Justice Long held that the defendant employer did owe the plaintiff a non-delegable duty to take reasonable measures to protect the Plaintiff from the dangers of his tasks and to take reasonable care to avoid exposing him to unnecessary risks of injury.

The issues before His Honour were whether the Plaintiff had established on the balance of probabilities that the defendant:

  • Breached the duty owed to him; and
  • Caused the Plaintiff to suffer injuries in which damages were sought.

Consideration was given to the General Principles in s 305B and s 305C of the Workers’ Compensation and Rehabilitation Act 2003 (Qld) (WCRA)

305B General principles

(1) A person does not breach a duty to take precautions against a risk of injury to a worker unless—

  1. the risk was foreseeable (that is, it is a risk of which the person knew or ought reasonably to have known); and
  2. the risk was not insignificant; and
  3. in the circumstances, a reasonable person in the position of the person would have taken the precautions.

(2) In deciding whether a reasonable person would have taken precautions against a risk of injury, the court is to consider the following (among other relevant things)—

  1. the probability that the injury would occur if care were not taken;
  2. the likely seriousness of the injury;
  3. the burden of taking precautions to avoid the risk of injury.

305C Other principles

In a proceeding relating to liability for a breach of duty—

  1. the burden of taking precautions to avoid a risk of injury includes the burden of taking precautions to avoid similar risks of injury for which the person may be responsible; and
  2. the fact that a risk of injury could have been avoided by doing something in a different way does not of itself give rise to or affect liability for the way in which the thing was done; and
  3. the subsequent taking of action that would (had the action been taken earlier) have avoided a risk of injury does not of itself give rise to or affect liability in relation to the risk and does not of itself constitute an admission of liability in connection with the risk.

His Honour concluded that a breach of the defendant’s duty of care had been established, accepting the evidence that the defendant allowed a situation to continue, and inappropriately addressed the situation by allowing the water to leak and spread onto the tiled floor, which presented a risk of slippage.

In respect of the requirements of s 305B of the WCRA, His Honour found that the risk of someone slipping and suffering injury was foreseeable, that such risk was both real and not insignificant, and that a reasonable employer would have taken precaution given the nature of the expedient and inexpensive solution of fixing the fridge seal.

However, the Judge concluded that the Plaintiff’s case failed to establish causation under s 305D of WCRA:

305D General principles

(1) A decision that a breach of duty caused particular injury comprises the following elements—

(a) the breach of duty was a necessary condition of the occurrence of the injury (factual causation).

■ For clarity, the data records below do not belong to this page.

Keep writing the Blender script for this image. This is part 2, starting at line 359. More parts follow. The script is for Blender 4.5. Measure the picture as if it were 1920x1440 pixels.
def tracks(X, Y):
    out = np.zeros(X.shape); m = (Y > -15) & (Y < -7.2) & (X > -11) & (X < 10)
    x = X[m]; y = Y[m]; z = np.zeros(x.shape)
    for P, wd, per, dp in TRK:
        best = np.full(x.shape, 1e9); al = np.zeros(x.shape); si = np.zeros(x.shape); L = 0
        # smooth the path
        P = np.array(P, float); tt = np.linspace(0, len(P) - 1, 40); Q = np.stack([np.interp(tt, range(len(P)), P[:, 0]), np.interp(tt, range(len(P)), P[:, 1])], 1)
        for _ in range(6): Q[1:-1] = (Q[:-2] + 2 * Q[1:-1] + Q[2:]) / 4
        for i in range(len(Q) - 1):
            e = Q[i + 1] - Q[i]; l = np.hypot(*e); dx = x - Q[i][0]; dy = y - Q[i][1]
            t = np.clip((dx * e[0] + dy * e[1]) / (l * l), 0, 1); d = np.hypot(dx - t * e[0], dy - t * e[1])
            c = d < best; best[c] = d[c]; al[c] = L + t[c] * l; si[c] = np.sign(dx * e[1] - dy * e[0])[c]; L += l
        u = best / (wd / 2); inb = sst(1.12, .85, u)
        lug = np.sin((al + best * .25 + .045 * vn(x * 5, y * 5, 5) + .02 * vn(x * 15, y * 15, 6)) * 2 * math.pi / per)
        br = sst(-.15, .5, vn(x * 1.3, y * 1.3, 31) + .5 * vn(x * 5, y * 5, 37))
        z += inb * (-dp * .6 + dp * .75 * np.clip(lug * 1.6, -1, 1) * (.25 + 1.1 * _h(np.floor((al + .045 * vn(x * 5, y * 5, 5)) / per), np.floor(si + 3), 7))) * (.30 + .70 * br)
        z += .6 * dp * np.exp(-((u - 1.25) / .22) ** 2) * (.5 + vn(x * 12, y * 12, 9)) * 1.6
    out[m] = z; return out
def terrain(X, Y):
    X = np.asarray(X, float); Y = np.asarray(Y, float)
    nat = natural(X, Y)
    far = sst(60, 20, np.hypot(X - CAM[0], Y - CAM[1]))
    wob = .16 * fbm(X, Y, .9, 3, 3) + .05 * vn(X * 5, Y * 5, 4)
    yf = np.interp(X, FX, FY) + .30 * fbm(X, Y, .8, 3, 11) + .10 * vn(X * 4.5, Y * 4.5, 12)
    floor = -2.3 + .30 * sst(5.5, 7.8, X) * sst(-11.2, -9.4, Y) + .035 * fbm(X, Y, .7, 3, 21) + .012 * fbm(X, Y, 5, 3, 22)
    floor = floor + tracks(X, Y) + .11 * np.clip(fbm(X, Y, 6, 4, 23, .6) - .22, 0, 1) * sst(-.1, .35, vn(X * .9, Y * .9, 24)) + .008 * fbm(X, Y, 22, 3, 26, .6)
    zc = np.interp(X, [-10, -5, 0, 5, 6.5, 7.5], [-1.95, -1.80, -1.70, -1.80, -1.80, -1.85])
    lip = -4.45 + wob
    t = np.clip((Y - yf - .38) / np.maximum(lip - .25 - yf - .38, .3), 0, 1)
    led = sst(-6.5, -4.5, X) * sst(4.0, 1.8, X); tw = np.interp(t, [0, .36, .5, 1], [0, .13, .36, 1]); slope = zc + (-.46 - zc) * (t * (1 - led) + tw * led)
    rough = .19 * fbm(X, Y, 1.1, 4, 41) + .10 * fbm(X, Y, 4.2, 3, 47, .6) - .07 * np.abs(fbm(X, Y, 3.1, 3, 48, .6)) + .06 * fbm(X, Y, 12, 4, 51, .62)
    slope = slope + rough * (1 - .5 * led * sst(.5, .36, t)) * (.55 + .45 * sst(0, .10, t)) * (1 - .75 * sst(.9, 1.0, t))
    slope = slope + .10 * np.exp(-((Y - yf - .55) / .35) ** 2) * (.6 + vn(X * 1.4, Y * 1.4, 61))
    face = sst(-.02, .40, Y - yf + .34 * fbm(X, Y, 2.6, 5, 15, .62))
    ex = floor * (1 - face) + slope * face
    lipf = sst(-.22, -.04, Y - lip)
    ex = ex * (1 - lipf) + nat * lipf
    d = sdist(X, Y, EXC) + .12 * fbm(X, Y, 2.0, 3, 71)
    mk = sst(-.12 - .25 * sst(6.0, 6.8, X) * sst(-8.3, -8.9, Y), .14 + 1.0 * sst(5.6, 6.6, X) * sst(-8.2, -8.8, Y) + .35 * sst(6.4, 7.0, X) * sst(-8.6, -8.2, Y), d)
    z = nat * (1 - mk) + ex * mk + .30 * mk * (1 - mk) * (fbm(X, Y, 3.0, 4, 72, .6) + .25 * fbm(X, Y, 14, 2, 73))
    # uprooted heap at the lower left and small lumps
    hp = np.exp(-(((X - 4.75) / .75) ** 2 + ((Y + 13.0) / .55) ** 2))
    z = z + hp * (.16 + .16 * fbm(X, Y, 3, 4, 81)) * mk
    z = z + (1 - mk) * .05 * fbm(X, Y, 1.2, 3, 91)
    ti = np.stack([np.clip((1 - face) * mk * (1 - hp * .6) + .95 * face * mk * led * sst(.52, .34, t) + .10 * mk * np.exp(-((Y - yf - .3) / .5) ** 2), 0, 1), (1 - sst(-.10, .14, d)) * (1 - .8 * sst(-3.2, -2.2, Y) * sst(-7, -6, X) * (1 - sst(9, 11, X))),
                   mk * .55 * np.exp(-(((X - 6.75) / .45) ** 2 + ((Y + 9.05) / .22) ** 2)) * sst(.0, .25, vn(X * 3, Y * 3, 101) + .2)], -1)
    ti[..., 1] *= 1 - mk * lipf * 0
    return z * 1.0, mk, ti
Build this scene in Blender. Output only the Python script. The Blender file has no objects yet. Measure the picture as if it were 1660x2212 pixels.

The concession made by the Plaintiff that he had not noticed his relatively new boots slipping on the tiled surface as he travelled the approximate distance of 6 metres to the toilet outlined impossibility of factual causation, that the Plaintiff fell and was injured in the toilet cubicle due to the remaining presence of at least some of that water on the sole of his boot.


This case demonstrates the critical importance for a Plaintiff to prove factual causation for an injury. Despite a finding that the employer owed a duty of care not to expose the Plaintiff to unnecessary risk of harm in the workplace, and subsequently breached that duty, the courts will not act favourably towards a Plaintiff where they cannot establish that the breach was a necessary condition of the occurrence of their injury.